Long story short: Water damage...black mold...destruction...extra destruction...restoration...still restoring 3 weeks later. I've been working so hard these past few weeks to remain positive, as is my nature, and not complain. Heck, insurance is being amazing so far and we have a hotel to stay thanks to our employment. In the beginning I struggled to push my space (2 standard rooms with 2 queens a piece and no living space or kitchen) to the limits but I think I've settled into my area now with acceptance. The kids love it, they now have cable (which is absent at home) and only a small room to get clean between the 3 of them. Josh loves it. He has no yard work, gets to eat out every meal and housekeepers to bring him things (which I try to discourage as much as possible).
What is this unsettled feeling I can’t put my finger on? Why am I not basking in my lack of chores to do? Why am I not embracing the task of picking out new countertops, floors, shower and fixtures? Here’s the best I could come up with…

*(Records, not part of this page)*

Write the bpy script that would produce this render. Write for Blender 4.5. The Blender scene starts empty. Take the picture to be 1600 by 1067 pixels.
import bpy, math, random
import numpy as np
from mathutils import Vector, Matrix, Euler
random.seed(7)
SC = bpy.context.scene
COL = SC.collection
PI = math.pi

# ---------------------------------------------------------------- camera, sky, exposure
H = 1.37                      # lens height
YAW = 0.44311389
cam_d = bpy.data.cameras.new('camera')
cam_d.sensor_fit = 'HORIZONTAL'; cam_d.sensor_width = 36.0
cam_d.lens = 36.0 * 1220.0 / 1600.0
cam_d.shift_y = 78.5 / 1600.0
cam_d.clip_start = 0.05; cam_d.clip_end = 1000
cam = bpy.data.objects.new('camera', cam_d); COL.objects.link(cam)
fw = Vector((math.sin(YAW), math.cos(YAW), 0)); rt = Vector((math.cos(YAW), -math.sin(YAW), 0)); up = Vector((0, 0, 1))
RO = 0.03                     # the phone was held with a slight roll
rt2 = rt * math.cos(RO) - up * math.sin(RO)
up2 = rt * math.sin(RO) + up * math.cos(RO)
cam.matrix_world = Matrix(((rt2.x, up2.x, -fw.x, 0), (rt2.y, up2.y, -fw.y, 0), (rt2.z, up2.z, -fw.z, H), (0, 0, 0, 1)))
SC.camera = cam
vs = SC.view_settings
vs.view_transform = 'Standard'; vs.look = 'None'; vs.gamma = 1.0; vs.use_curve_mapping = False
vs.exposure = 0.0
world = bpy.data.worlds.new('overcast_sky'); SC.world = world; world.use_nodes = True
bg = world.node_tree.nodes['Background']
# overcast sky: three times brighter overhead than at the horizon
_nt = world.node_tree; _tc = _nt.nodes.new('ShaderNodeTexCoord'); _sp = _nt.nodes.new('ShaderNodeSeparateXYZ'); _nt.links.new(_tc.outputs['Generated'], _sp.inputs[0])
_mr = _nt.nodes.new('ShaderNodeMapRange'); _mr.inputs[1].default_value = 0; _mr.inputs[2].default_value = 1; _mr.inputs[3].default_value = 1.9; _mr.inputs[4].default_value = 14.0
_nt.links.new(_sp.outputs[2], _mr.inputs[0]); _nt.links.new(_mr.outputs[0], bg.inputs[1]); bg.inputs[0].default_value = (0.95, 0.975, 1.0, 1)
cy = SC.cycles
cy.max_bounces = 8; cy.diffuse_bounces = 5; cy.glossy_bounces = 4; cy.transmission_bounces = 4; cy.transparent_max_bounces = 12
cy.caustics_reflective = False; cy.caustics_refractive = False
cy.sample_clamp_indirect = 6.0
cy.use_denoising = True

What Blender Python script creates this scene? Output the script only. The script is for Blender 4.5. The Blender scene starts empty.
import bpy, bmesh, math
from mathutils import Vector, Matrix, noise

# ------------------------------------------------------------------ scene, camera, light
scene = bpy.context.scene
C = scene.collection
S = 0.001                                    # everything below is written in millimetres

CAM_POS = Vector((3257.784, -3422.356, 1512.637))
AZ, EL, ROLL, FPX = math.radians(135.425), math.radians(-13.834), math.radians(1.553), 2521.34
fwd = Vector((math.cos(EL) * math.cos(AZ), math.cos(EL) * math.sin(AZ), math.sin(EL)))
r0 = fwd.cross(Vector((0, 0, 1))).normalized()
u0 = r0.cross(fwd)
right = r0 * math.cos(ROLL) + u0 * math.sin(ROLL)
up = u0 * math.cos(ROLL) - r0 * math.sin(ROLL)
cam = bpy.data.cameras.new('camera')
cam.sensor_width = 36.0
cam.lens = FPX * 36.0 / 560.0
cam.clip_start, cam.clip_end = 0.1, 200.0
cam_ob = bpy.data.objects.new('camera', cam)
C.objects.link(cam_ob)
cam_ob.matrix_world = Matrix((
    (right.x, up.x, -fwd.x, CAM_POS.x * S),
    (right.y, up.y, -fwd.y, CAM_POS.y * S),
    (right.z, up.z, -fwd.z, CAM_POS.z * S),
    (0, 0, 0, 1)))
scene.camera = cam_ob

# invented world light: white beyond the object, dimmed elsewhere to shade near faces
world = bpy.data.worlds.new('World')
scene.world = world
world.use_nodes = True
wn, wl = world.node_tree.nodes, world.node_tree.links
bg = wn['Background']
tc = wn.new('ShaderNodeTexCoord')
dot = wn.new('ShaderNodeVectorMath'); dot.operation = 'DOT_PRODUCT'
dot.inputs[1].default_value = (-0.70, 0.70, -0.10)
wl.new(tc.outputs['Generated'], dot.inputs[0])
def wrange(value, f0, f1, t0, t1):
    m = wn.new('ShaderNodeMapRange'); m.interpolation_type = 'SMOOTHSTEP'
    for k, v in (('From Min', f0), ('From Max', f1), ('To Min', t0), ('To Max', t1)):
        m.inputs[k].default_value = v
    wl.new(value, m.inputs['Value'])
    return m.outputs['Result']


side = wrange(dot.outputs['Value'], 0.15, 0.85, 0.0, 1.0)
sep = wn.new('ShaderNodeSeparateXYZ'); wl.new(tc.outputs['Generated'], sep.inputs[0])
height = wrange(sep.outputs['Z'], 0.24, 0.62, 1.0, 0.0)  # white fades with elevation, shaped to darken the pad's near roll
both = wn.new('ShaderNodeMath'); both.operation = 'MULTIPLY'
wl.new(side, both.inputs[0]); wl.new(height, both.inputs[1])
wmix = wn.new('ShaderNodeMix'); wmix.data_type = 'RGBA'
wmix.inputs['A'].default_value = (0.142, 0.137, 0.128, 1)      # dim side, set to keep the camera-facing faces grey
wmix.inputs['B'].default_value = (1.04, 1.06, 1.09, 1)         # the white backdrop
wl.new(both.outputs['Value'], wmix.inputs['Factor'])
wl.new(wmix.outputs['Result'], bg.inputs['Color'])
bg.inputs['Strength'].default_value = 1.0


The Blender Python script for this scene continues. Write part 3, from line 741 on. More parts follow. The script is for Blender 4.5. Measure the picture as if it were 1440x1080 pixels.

Here’s where all the blessings flow. My natural nesting instinct has been put on hold in the form of a sort of fasting. I’ve been challenged to focus on my Maker every minute of the day to appreciate where He has me and what He wants me to experience during this time. Maybe God’s plan is to do a little restoration within me…not just my home. Maybe I am to count my blessings and maybe…just maybe…this is a time for me to receive. Why is it so hard to accept that, when we strive daily to keep God at the center of our every thought and action, He won’t do His part and fulfill His promise? (See Pearls Found) Receiving can be hard…especially from God. So for now, I will hold on to these things: Receiving - Restoration – Renewal. Prayers are also welcome for a family of 5 sharing 300 square feet.